We’ve all had that moment. The moment where we had to call a trade smith to fix something we didn’t know how to do. It took the expert 10 minutes and we got slapped with a big charge for their services. Or that moment when we realized we’ve spent way too much on a trendy piece of home decor. It was probably a one-of-a-kind thrift store find upcycled with a few small tools and a perfectly selected coat of paint by a cool artist. Obviously, these services are valuable, and we don’t want to take away from that. Wouldn’t it be nice if you could just do it yourself once in a while, though?

According to Wikipedia, “Do it yourself”—DIY—is the method of building, modifying or repairing things without the direct aid of experts or professionals. While that may be true as a flat baseline definition, DIY has become a self-made sub-culture that transcends gender, politics, generations and economics. It can expand us as artists and it can help us save money on costly home repairs.

The phrase picked up popularity in the 1950s as people started taking on home-improvement projects to reduce expenses or as a creative outlet. Magazine publications like Popular Mechanics and Better Homes & Gardens benefited from the do-it-yourself boost. Later, as printed materials gave way to digital options, DIY became even more easily accessible to anyone with access to the internet.

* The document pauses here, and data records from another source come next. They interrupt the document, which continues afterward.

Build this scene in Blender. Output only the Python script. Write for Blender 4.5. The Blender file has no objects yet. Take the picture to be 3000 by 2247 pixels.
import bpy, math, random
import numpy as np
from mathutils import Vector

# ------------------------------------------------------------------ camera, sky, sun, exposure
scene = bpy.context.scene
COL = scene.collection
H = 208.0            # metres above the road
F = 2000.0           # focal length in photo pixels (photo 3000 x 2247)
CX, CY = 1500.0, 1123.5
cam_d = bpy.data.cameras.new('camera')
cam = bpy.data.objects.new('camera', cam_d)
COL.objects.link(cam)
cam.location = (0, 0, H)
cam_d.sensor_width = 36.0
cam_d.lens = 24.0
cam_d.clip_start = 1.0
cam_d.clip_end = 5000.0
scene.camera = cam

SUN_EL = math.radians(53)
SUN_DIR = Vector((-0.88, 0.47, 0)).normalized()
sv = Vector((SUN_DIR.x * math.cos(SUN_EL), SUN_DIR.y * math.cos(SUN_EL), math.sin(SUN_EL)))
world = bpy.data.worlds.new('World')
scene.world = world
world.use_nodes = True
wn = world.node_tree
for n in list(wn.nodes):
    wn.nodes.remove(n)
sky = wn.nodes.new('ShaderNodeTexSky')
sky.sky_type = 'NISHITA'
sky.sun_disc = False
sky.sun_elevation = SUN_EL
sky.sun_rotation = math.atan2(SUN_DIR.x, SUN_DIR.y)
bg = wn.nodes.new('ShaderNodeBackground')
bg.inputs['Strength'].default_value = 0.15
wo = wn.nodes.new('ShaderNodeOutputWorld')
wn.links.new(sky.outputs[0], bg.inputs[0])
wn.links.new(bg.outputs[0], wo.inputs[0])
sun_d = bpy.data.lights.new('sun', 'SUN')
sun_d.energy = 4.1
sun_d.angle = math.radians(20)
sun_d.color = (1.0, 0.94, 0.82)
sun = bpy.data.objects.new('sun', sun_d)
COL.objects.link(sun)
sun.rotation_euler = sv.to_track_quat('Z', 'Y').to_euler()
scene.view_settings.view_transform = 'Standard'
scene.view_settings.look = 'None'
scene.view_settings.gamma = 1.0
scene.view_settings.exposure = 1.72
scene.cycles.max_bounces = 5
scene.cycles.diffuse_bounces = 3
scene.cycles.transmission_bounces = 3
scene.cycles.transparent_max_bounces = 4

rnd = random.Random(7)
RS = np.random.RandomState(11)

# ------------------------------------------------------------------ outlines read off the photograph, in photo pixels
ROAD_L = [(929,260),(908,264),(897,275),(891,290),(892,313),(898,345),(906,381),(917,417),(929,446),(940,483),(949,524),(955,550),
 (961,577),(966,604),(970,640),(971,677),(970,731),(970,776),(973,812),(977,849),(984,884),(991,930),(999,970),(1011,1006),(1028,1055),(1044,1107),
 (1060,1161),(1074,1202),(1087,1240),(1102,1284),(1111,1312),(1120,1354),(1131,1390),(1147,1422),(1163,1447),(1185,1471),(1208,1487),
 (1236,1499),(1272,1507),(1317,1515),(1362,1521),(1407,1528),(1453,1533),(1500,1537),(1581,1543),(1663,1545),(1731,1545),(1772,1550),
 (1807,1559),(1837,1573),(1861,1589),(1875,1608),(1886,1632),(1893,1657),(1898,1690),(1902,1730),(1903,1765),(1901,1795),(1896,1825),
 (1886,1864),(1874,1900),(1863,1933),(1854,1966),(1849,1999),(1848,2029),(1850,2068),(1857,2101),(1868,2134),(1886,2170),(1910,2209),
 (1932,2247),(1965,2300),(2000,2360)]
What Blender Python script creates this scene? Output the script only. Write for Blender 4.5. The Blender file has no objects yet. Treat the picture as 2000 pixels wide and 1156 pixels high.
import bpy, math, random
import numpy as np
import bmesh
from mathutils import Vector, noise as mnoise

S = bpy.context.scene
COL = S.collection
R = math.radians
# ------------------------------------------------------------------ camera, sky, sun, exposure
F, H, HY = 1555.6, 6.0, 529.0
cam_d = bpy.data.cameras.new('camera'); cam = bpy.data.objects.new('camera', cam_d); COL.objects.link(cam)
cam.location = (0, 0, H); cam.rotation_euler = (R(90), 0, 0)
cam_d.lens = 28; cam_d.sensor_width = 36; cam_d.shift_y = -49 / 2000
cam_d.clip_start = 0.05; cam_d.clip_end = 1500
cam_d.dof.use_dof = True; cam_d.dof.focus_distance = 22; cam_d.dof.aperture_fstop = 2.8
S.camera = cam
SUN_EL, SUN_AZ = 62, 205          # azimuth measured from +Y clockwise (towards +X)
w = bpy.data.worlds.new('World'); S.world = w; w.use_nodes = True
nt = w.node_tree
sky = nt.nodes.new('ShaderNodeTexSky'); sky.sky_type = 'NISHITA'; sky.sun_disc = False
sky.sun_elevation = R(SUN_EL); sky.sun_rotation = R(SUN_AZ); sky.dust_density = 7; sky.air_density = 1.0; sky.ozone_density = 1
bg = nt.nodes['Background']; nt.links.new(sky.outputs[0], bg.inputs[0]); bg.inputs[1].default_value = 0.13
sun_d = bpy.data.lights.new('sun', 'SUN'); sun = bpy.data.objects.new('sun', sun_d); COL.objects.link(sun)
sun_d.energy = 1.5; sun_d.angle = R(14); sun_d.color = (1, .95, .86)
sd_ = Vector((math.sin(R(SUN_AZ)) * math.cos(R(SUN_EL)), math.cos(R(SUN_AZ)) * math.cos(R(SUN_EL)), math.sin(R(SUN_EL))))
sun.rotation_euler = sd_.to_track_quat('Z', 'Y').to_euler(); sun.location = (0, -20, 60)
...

Whether you’re interested in learning a new skill or want to bring your own artistic vision to life, you can likely find a how-to video for it online. Or, if you have a useful or crafty skill, you can make your own how-to video to share with the world. It’s a fun way to engage with your audience or collaborate with other creators. It’s also a good starting point if you’re just beginning a channel of your own.

Dedicated DIY channels are all the rage

You probably know that there are entire channels dedicated to creating DIY videos. Some have massive budgets and develop into a whole empire of coveted celebrity hosts. Others are joyful indie creators who have a passion for their craft or trade and turned it into a side-gig when their videos became monetized.

Glen Scott is the latter. He started his channel, DIY Creators (2.66M subscribers), after being inspired by the beautiful architecture, design and furniture found in large upscale estate homes. He’s had no formal training in woodwork. However, he spent a few years of trial-and-error teaching himself before posting his first DIY video in 2015.

On the other end of the creative spectrum, you’ll find fun channels like Thread Banger (4M subscribers). This channel, hosted similarly to a lifestyle vlog, features Corrine Leigh and Rob Czar—who each have a personal channel with about a million subscribers each. They make ridiculous do-it-yourself videos like “DIY Haunted Houseplants” and “Quarantine Jell-O.” They create some potentially useful videos, too, like how to build a porch swing out of wood pallets.

Incorporating DIY videos into your existing channel

If you’re already creating a channel for literally anything at all, adding in some DIY segments or episodes is a great idea. You can stay in line with your usual content but take it a step further. For example, if you have a beauty channel, you might do a DIY episode on building a great lighted mirror. Then, repaint an old vanity table to give it a modern makeover in another episode. Here are a few more inspirations:

  • A channel about parenting can mix in some episodes on organization overhauls on a kid’s play space.
  • Cooking channels could make videos about growing and drying your own herbs.
  • Musicians might show their fans how to make a recording booth.
  • A warm family lifestyle vlog can go big with building a treehouse.
  • Environmental channels should consider DIY upcycled crafts or restorations.
  • Channels about racing or motocross can include videos on engine repair.

There’s something magical about good DIY videos

As you search for creators who are using DIY videos in successful ways, you’ll likely find that they have highly engaged audiences. You’ll also find lots of videos on how to create good how-to videos. In this genre, details matter a lot. You must be able to articulate your instructions and message clearly and you’ll need to have dynamic filming. Techniques such as shooting from directly above your workspace to give a better view are really important. Luckily, DIY experts love to share what they know.

The fact is, we all have something to teach and something to learn. When you create DIY videos, you get to share your knowledge and skills with others. While that feels good, it also builds value for your viewers and creates loyalty. It gives them another reason to come back for more. Hopefully, they’ll even recommend your channel to their friends or invest in your brand’s merch. Encourage your fans to try their own similar projects to create a sense of family and community.